We smiled with delight at the amuse, a salmon cone which reminded us of one of the canapes we’d had at our wedding. I have a blog post coming up on how chose the food for our wedding, watch this spoony space!

A delicate cheese gougere came next.

Then a change from my usual silver utensil when a mother of pearl spoon was placed in front of us. The material is usually used with caviar because silver or metal can be reactive and effect the flavour of the fine ingredient.


The first course is known as ‘Oysters and Pearls’, a creamy concoction of Pearl Tapioca with Island Creek Oysters and white Sturgeon Caviar. The taste was absolutely sublime and my little spoon did the perfect job of delivering the divine tastes to my mouth!

Keller never uses the same ingredient twice thorough out the meal so as to sustain the delight and surprise of the guest. Every little course is a touch of magic from the genius chef. Each course is tiny too so as to keep that excitement at a peak and leave you wanting more.

Here’s a beautifully bready collage for your delectation. Notes the two different types of butter.

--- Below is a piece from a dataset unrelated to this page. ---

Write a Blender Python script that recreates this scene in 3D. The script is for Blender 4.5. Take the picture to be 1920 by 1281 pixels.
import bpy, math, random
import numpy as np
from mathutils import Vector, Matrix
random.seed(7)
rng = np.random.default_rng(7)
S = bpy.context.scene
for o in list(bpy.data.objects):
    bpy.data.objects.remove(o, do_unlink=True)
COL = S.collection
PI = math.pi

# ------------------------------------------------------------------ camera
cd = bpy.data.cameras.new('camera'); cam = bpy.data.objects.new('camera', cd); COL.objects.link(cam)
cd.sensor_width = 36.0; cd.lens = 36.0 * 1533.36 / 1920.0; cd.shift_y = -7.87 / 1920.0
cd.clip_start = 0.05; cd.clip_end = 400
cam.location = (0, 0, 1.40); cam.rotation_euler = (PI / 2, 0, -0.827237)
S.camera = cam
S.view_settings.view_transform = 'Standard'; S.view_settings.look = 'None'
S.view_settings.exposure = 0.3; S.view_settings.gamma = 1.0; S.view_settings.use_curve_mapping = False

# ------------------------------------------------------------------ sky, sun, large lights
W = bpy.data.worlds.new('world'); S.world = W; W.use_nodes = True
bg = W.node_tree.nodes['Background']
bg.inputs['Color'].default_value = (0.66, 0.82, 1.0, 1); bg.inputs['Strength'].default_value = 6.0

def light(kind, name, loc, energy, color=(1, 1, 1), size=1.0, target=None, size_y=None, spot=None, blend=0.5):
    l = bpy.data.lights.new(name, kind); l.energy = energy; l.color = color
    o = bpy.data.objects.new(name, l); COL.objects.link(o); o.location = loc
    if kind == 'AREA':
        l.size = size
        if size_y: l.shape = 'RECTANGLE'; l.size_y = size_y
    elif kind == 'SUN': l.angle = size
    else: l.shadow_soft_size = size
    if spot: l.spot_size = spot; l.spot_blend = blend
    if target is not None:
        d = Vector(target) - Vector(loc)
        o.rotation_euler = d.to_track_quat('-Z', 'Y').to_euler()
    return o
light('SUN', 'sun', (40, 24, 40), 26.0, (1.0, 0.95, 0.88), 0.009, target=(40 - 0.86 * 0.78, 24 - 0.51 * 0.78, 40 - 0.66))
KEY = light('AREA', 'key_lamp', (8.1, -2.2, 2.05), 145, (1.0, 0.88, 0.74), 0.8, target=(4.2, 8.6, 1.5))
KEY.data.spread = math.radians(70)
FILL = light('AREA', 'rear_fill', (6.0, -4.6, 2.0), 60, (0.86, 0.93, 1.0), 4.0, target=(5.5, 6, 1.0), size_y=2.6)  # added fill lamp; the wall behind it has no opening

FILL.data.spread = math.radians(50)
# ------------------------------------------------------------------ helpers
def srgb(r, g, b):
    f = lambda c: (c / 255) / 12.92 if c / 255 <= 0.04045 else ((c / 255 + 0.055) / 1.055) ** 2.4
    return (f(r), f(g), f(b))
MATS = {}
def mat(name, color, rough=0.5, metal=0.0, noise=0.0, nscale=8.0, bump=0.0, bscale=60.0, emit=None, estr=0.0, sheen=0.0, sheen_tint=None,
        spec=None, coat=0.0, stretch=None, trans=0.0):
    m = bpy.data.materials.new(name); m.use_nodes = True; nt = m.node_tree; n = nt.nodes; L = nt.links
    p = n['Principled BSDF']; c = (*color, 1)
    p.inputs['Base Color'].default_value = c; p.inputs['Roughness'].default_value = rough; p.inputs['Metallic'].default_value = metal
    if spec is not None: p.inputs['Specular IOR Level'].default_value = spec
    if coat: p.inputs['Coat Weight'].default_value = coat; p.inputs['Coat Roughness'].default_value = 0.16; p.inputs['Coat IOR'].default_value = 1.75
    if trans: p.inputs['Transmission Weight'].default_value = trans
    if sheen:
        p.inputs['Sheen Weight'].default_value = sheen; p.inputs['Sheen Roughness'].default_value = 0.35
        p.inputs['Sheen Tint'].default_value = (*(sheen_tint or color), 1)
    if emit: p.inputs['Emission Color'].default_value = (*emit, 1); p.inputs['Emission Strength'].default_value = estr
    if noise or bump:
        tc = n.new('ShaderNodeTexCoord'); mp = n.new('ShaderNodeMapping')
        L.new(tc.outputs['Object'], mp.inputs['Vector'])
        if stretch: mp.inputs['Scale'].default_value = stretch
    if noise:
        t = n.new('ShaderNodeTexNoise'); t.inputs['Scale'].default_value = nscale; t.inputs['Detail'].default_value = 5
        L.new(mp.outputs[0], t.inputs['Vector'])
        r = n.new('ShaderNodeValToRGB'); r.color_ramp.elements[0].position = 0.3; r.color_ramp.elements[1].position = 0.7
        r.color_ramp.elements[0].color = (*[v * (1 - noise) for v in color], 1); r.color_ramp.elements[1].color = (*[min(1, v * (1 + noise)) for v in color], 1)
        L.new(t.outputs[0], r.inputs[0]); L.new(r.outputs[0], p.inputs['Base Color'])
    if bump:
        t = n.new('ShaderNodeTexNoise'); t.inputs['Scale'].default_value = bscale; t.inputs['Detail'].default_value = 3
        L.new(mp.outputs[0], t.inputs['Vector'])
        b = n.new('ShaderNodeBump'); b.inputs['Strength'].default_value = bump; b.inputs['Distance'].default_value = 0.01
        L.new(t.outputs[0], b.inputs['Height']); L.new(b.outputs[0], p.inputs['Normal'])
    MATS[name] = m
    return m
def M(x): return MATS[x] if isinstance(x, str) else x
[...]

This piece of artistry was a salad of garden beetroots with English pea puree, Navel orange and pea tendrils. The salad was the perfect light and zesty follow up to the previous creamy dish. As we saw these masterpieces arrive at the table and tasted the extraordinary flavours we knew it is no wonder Thomas Keller has such a string of accolades such as ‘America’s Best Chef’ in 2001 by Time Magazine, and consecutive ‘Best Chef Awards’ (in 1996 he was Best Chef in California and in 1997 he won best chef in America) from the James Beard Foundation. Keller is also the only American-born chef with three Michelin stars for more than one restaurant.

Next was a fish course of sauteed fillet of pacific yellow tail served with garbanzo bean pesto, eggplant (aubergine), a pepper relish and mizuna. The tuna was of course perfectly rare and my love of aubergine made the dish an absolute winner for me.

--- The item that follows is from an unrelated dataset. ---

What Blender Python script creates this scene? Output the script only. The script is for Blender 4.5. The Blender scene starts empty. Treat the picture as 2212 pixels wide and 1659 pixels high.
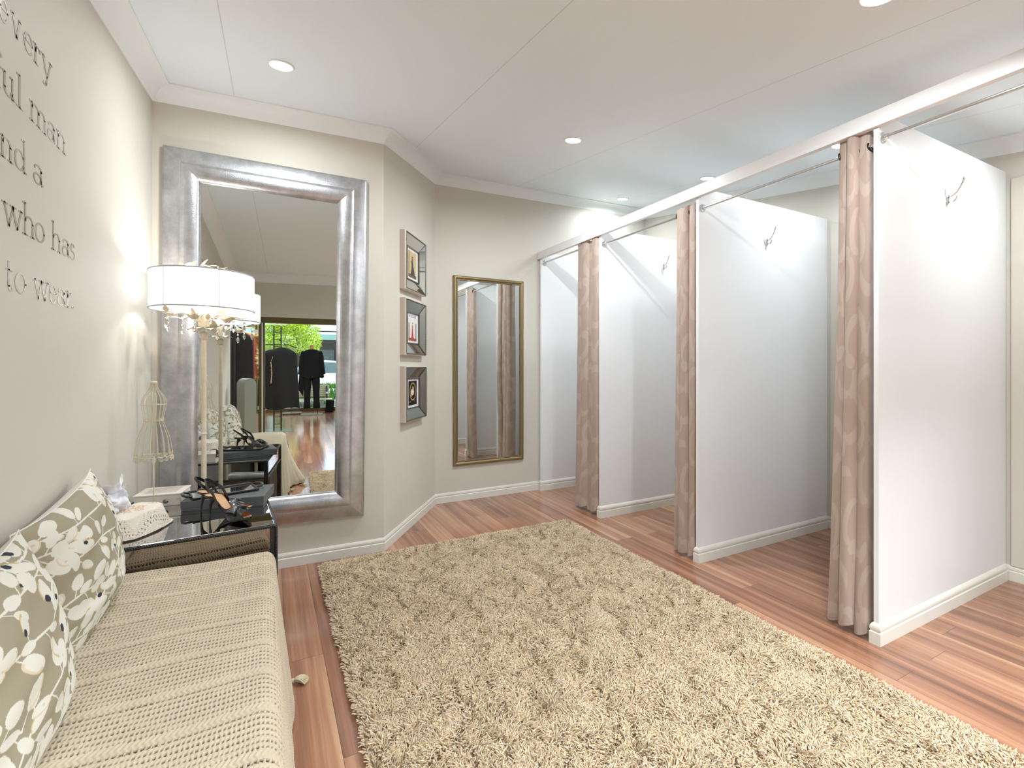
import bpy, math, random
import numpy as np
PI = math.pi
R = math.radians
random.seed(7)
rng = np.random.default_rng(11)
scene = bpy.context.scene
COL = scene.collection

# ------------------------------------------------------------------ basics
def lin(r, g, b):
    f = lambda c: (c / 255 / 12.92) if c / 255 <= 0.04045 else ((c / 255 + 0.055) / 1.055) ** 2.4
    return (f(r), f(g), f(b))

class MB:
    """collects shapes into one mesh"""
    def __init__(self):
        self.v = []; self.f = []
    def add(self, vs, fs):
        o = len(self.v)
        self.v += [tuple(p) for p in vs]
        self.f += [tuple(i + o for i in f) for f in fs]
        return self
    def box(self, x0, x1, y0, y1, z0, z1):
        vs = [(x0,y0,z0),(x1,y0,z0),(x1,y1,z0),(x0,y1,z0),(x0,y0,z1),(x1,y0,z1),(x1,y1,z1),(x0,y1,z1)]
        return self.add(vs, [(3,2,1,0),(4,5,6,7),(0,1,5,4),(1,2,6,5),(2,3,7,6),(3,0,4,7)])
    def prism(self, poly, z0, z1):
        """poly: ccw xy list; z0/z1 numbers or functions of (x,y)"""
        n = len(poly)
        a = z0 if callable(z0) else (lambda x, y: z0)
        b = z1 if callable(z1) else (lambda x, y: z1)
        vs = [(x, y, a(x, y)) for x, y in poly] + [(x, y, b(x, y)) for x, y in poly]
        fs = [tuple(range(n - 1, -1, -1)), tuple(range(n, 2 * n))]
        fs += [(i, (i + 1) % n, n + (i + 1) % n, n + i) for i in range(n)]
        return self.add(vs, fs)
    def tube(self, pts, r, n=8, close=False, cap=True):
        pts = [np.array(p, float) for p in pts]
        m = len(pts)
        rs = r if hasattr(r, '__len__') else [r] * m
        vs = []; prev = None
        for i, p in enumerate(pts):
            if close:
                t = pts[(i + 1) % m] - pts[i - 1]
            else:
                t = pts[min(i + 1, m - 1)] - pts[max(i - 1, 0)]
            t = t / (np.linalg.norm(t) + 1e-12)
            if prev is None:
                a = np.array([0, 0, 1.0]) if abs(t[2]) < .9 else np.array([1.0, 0, 0])
                u = np.cross(t, a)
            else:
                u = prev - t * np.dot(prev, t)
            u /= (np.linalg.norm(u) + 1e-12); prev = u
            w = np.cross(t, u)
            for k in range(n):
                q = 2 * PI * k / n
                vs.append(p + rs[i] * (math.cos(q) * u + math.sin(q) * w))
        fs = []
        for i in range(m if close else m - 1):
            j = (i + 1) % m
            for k in range(n):
                l = (k + 1) % n
                fs.append((i * n + k, i * n + l, j * n + l, j * n + k))
        if cap and not close:
            fs.append(tuple(range(n - 1, -1, -1)))
            fs.append(tuple((m - 1) * n + k for k in range(n)))
        return self.add(vs, fs)
    def lathe(self, prof, c=(0, 0, 0), n=32, cap=True):
        vs = []; m = len(prof)
        for r, z in prof:
            for k in range(n):
                q = 2 * PI * k / n
                vs.append((c[0] + r * math.cos(q), c[1] + r * math.sin(q), c[2] + z))
        fs = [(i * n + k, i * n + (k + 1) % n, (i + 1) * n + (k + 1) % n, (i + 1) * n + k) for i in range(m - 1) for k in range(n)]
        if cap:
            if prof[0][0] > 1e-5: fs.append(tuple(range(n - 1, -1, -1)))
            if prof[-1][0] > 1e-5: fs.append(tuple((m - 1) * n + k for k in range(n)))
        return self.add(vs, fs)
    def grid(self, P, close_u=False, close_v=False):
        P = np.asarray(P); a, b = P.shape[:2]
        fs = []
        for i in range(a if close_u else a - 1):
            for j in range(b if close_v else b - 1):
                fs.append((i * b + j, ((i + 1) % a) * b + j, ((i + 1) % a) * b + (j + 1) % b, i * b + (j + 1) % b))
        return self.add(P.reshape(-1, 3), fs)
    def ball(self, c, r, n=12, sz=1.0):
        prof = [(max(1e-6, r * math.sin(PI * i / n)), -r * sz * math.cos(PI * i / n)) for i in range(n + 1)]
        return self.lathe(prof, c, n=n * 2 if n > 6 else 10)
    def xf(self, M):
        """apply a 3x3 + translation function to everything"""
        self.v = [tuple(M(p)) for p in self.v]; return self
    def build(self, name, mat, parent=None, smooth=False, bevel=0, seg=2):
        me = bpy.data.meshes.new(name)
        me.from_pydata(self.v, [], self.f); me.update()
        return finish(name, me, mat, parent, smooth, bevel, seg)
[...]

Butter poached Alaskan King crab served with carrot, turnips, Italian parlsey and a Chanterelle mushroom Veloute.

Wolfe ranch white quail, Oregon cepe mushrooms, bing cherries, Brentwood corn (that’s Brentwood in California, not Essex) and Arrowleaf Spinach. As you can see Keller lists the provenance of every ingredient on his menu, which goes towards underlining the importance of his suppliers and quality of produce.
┬áHerb-roast Marcho Farm Veal with romano beans, Moroccan Olive puree and spicy basil… and yes, I was getting full…

Next was cheddar with apricots, plum, fennel and hazelnuts. A tasty dish but it made me laugh because the cubes of cheddar looked like they should be paired with pineapple on a stick… rather anomalous in such a upscale establishment.

Next the menu listed ‘Assortment of desserts: Fruit, Ice cream, chocolate and candies’…this is what we got…

‘We must try it all…when are we ever going to go to the French Laundry again…’ me and Mr S said to each other as more and more sweet treats emerged and we bravely soldiered on. It was a holy war…The Silvers versus chocolate.

But when the petite fours came out…

…I’m afraid to said chocolate won as I bravely sampled a macaron and a truffle and Mr S popped a mini doughnut in his mouth. We were defeated by dessert.

‘Would you like to take this away with you?’ the waiter said.
‘Yes’ was the resounding answer…

We enjoyed a totally transcendent meal at The French Laundry, I can see why it is one of the best restaurants in the world. Everything was perfection from the food, to the service to the gorgeous interior. I hope to come back but it may not be until our 40th Anniversary…I wonder if they’d take the booking now?

PS This is my 100th Blog Post! And rather fitting that I achieve my foodie dream for such a momentous occasion.